On the other hand, when the attendance rate An is 0 (YES in Step S230) and when the attendance rate An is not 0 but less than a specified value and there is not enough time (NO in Step S230, YES in Step S240, and NO in Step S250), the service is provided by changing the moving path to exclude the place or area occupied by the unit such as the organization (Step S270).
Note that the autonomous moving body may enter preparation mode in a specified period of time. The autonomous moving body provides a service such as collecting dirt in active mode. On the other hand, the autonomous moving body charges itself at a charging station or stops still in preparation mode. By setting a period such as a morning assembly or lunch break as the specified period of time, the autonomous moving body enters preparation mode and stays silent when people do not want to receive the service, and therefore it does not bother people.
As described above, the autonomous moving body according to the second embodiment is to provide a service to persons around the moving path, and the control unit accesses a schedule management system and checks schedules of the persons to receive the service, calculates an attendance rate for each organization or group to which the persons belong, and changes the moving path to omit the service to the persons belonging to the organization where the attendance rate is less than a specified value. It is thereby possible to limit the moving path and prevent the degradation of the moving efficiency of the autonomous moving body.

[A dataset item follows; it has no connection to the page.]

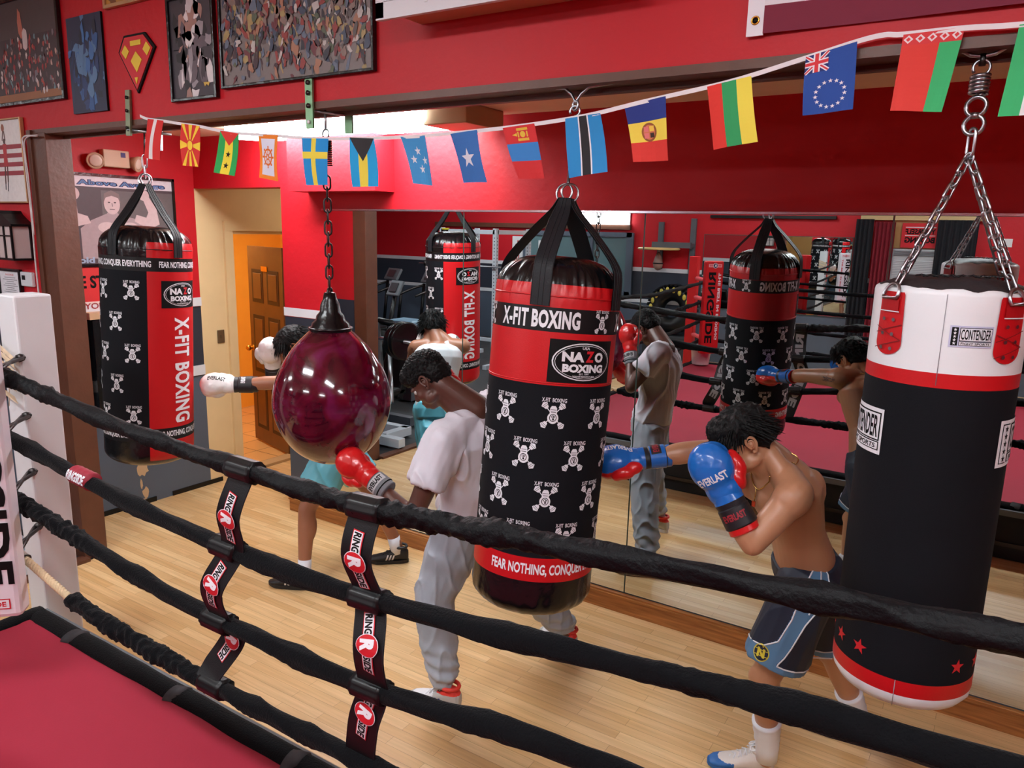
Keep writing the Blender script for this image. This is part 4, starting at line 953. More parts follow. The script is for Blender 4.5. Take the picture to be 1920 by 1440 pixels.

Third Embodiment of the Invention

An autonomous moving body according to a third embodiment searches for a person nearby using a sensor, and when nobody is present, does not go to the place or area to thereby enhance the moving efficiency.
The structure of the robot 11 is the same as the structure of the robot 11 according to the first embodiment and not redundantly illustrated.
The robot 11 searches for a person nearby by looking for a moving object using a camera, looking for a place with a human temperature using the infrared camera 28 or the non-contact thermometer 29, or looking for an aperiodic sound source using the microphone 30, and when nobody is present, does not go to the place or area.
FIG. 7 is a flowchart showing a procedure of a presence checking process performed by the robot 11 according to the third embodiment.
The infrared camera 28 takes a picture of the surrounding area at regular time intervals (Step S410) and detects a place at a human temperature level (Step S420).
The control unit 27 counts the number of detected objects, which is, the number n of persons (Step S430). When the number n of persons is a specified value or more (NO in Step S440 and NO in Step S450) and when the number n of persons is not 0 but less than a specified value and there is enough time (NO in Step S440, YES in Step S450, and YES in Step S460), the service is started (Step S470).
On the other hand, when the number n of persons is 0 (YES in Step S440) and when the number n of persons is not 0 but less than a specified value and there is not enough time (NO in Step S440, YES in Step S450, and NO in Step S460), the service is started excluding the place or area (Step S480).
Note that the autonomous moving body may enter preparation mode when it determines that nobody is present in a specified area where a service is to be provided, such as in early morning or late night. When there is no person in a specified area, there is nothing to receive the service provided by the autonomous moving body. The autonomous moving body enters preparation mode and thereby does not consume unnecessary energy and can work efficiently.
As described above, the autonomous moving body according to the third embodiment is to provide a service to persons around the moving path, and the control unit calculates an attendance rate of the persons to receive the service for each area using a senor, and changes the moving path to omit the service to the persons belonging to the area where the attendance rate is less than a specified value. It is thereby possible to limit the moving path and prevent the degradation of the moving efficiency of the autonomous moving body.
From the invention thus described, it will be obvious that the embodiments of the invention may be varied in many ways. Such variations are not to be regarded as a departure from the spirit and scope of the invention, and all such modifications as would be obvious to one skilled in the art are intended for inclusion within the scope of the following claims.

Claims

What is claimed is:

1. An autonomous moving body comprising:

a recording unit that records in advance position information of a fixed obstacle whose position does not change;

a detection unit that detects an obstacle likely to interfere with the autonomous moving body when moving through a moving path;

a check unit that checks whether the detected obstacle is the fixed obstacle;

a control unit that determines whether to clear away the obstacle when the check unit concludes that the obstacle is not the fixed obstacle; and

an informing unit that outputs a signal requesting to clear away the obstacle when the control unit determines to clear away the obstacle.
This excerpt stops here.